Source - Alliance News

Harbour Energy PLC on Thursday remained optimistic about its prospects, after completing the Wintershall Dea acquisition ahead of schedule, and despite seeing production in the first nine months fall.

Harbour Energy is an oil and gas company operating in the UK North Sea. The portfolio of Wintershall Dea, a German gas and oil company, includes its upstream assets in Norway, Germany, Denmark, Argentina, Mexico, Egypt, Libya and Algeria.

For the nine months to September 30, Harbour Energy posted estimated revenue of $3.1 billion, and estimated net debt of $4.7 billion.

Average production for the period came to 177,000 barrels of oil equivalent per day, compared to 189,000 boepd a year prior. Accordingly, the firm upwardly narrowed full-year guidance to between 255,000 and 265,000 barrels of oil equivalent per day, from a range of 250,000 to 265,000 boepd previously.

Additionally, the firm noted that production start-up from the Fenix gas project in Argentina began in September, ahead of plan. New wells are currently on-stream, including at Njord, Armada, and Greater Britannia.

‘We continued to deliver on our strategy through the completion of the Wintershall Dea acquisition and strong operational and financial performance,’ said Chief Executive Officer Linda Cook.
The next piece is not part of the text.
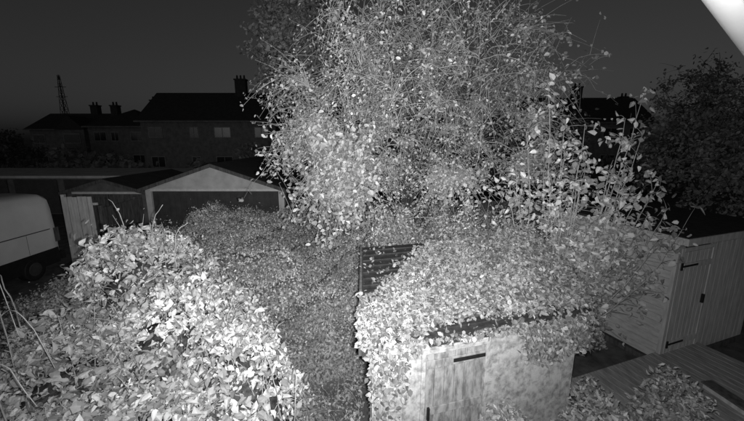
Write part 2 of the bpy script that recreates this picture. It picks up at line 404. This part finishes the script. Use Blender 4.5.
# decking in front of it
dk = MB(); Dm = Matrix.Translation((3.7, 3.55, 0)) @ Matrix.Rotation(ang, 4, 'Z')
for i in range(22):
    dk.box((i*.15,-.6,.24),(i*.15+.138,1.45,.27), M_deck, Dm)
dk.box((0,-.64,.08),(3.3,-.602,.265), M_deck, Dm); dk.box((-.04,-.64,.08),(-.002,1.45,.265), M_deck, Dm)
for j in (-.5, .4, 1.3): dk.box((.02,j,.0),(3.25,j+.07,.238), M_woodd, Dm)
dk.build("timber_decking", bevel=.004)
hr = MB(); Sm = Matrix.Translation((5.22, 4.72, 0)) @ Matrix.Rotation(math.radians(-84), 4, 'Z')
hr.box((0,0,.275),(1.1,.12,.37), M_wood, Sm); hr.box((0,-.05,.373),(1.1,.15,.40), M_woodd, Sm)
hr.build("timber_step", bevel=.006)

# low plants at foot of shed
n = 9500; p = np.c_[1.2+R.rand(n)*3.0, 3.0+R.rand(n)*.75, R.rand(n)]
p[:, 1] += (p[:, 0]-1.2)*.22-.1; p[:, 2] = R.rand(n)**.6*(.75+.3*np.sin(p[:, 0]*5))
leaves("border_plants", p, np.tile([0, -.5, .8], (n, 1)), R.uniform(.04, .10, n), .5, L_cover, None, False, .8, .3, .25, .85)

# ---------------------------------------------------------------- centre tree
ext = []
for i in range(190):
    ext.append((R.normal(-.8, .42), R.normal(7.1, .4), R.uniform(2.3, 4.2)))
for i in range(75):
    ext.append((R.normal(-1.9, .38), R.normal(7.7, .4), R.uniform(3.3, 5.4)))
for i in range(70):
    ext.append((R.uniform(3.0, 4.6), R.normal(7.8, .4), R.uniform(3.0, 5.0)))
for i in range(90):
    ext.append((R.uniform(.2, 3.2), R.normal(7.2, .3), R.uniform(2.6, 3.5)))
def dens(t):
    c = math.exp(-((t[0]-1.7)/1.9)**2-((t[2]-4.9)/1.6)**2)
    return (1-.74*c)*(1.25 if t[0] < -.2 else 1.0)
def sizef(L):
    return np.where((L[:, 0] < .1) & (L[:, 2] < 4.4), 1.5, 1.0)*np.where((L[:, 0] > 3.2) | ((L[:, 0] > 1.5) & (L[:, 2] < 3.6)), 1.35, 1)
make_tree("overgrown_apple_tree", (.7, 8.4, .2), (1.05, 8.2, 5.1), (3.4, 2.6, 2.75), 11, 170, 1600, 25, .066, .62, M_barkd, L_tree, .07, .0075, 3, -.55, True, 5,
          .3, .35, .7, .3, 1.3, ext, dens, M_bark, sizef, 3)

# ---------------------------------------------------------------- right leafy shrub, upright stems
sh = empty("leafy_shrub", (3.75, 6.5, 0)); off = np.array((3.75, 6.5, 0)); mb = MB(); LP = []; LN = []
tips = [(3.0,6.1,4.9),(3.35,6.2,4.2),(3.7,6.1,4.35),(4.4,5.95,4.85),(4.15,5.9,4.5),(4.55,5.8,4.2),(4.8,5.7,3.5),(4.9,5.5,3.0),(5.0,5.3,2.75),(2.75,6.3,3.7),(3.9,5.7,3.6),(3.5,5.8,3.3),(4.3,5.5,3.1),(4.6,5.4,2.5),(3.2,6.0,3.1),(4.0,6.3,3.9),(2.6,6.4,3.2),(4.1,5.4,2.4),(3.7,5.6,2.7),(3.0,6.2,3.6),(3.3,6.0,3.9),(4.3,5.8,3.7),(2.85,6.3,4.3),(3.9,5.6,3.1),(4.2,5.7,3.4),(3.6,5.9,3.6),(4.4,5.4,2.8)]
for t in tips:
    t = np.array(t); s = off+np.array([R.normal(0, .15), R.normal(0, .15), 0]); c = s+(t-s)*np.array([.75, .75, .45])
    p = bez(s, c, t, 16)+np.cumsum(R.normal(0, .015, (16, 3)), 0); mb.tube(p-off, np.linspace(.02, .005, 16), M_bark, 5)
    for k_ in range(6, 16):
        for q in range(4 if k_ < 12 else 3):
            e = p[k_]+R.normal(0, .19, 3)*(1.2-.06*(k_-6)); mb.tube(bez(p[k_], (p[k_]+e)/2+[0, 0, .04], e, 4)-off, [.006, .005, .004, .003], M_bark, 3)
            for w in range(R.randint(2, 5)): LP.append(e+R.normal(0, .07, 3)); LN.append([R.normal(0,.3), -.7, .5])
mb.build("stems", sh, True); LP = np.array(LP)
leaves("foliage", LP-off, LN, R.uniform(.055, .15, len(LP)), .58, L_tree2, sh, False, .8, .3, .35, 1.25)
n = 12000; u = unit(R.normal(0, 1, (n, 3))); u[:, 2] = np.abs(u[:, 2])
p = u*np.array([1.0, .95, 2.1])*(1-np.abs(R.normal(0, .08, n))+.14*lump(u*3, 2))[:, None]+np.array([3.95, 6.9, 0])
hg = empty("garden_hedge", (3.95, 6.9, 0))
leaves("foliage", p-np.array([3.95, 6.9, 0]), u+[0, -.3, .3], R.uniform(.035, .08, n), .6, L_cover, hg, True, .8, .2, .3, 1.1)
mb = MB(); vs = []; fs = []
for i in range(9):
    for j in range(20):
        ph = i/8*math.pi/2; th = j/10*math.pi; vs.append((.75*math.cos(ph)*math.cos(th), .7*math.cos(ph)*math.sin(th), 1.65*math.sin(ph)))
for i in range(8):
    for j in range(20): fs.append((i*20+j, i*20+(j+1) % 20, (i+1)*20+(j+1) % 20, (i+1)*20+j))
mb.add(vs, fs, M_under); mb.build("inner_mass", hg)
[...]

‘Our expanded global portfolio is performing well, achieving production rates of over half a million barrels per day in October, generating material cash flow and presenting multiple high return organic investment opportunities. These, together with our strong team, disciplined capital allocation and investment grade credit ratings, mean we are well-positioned for the future.’

Shares in Harbour Energy closed 3.5% lower at 258.80 pence each in London on Thursday afternoon.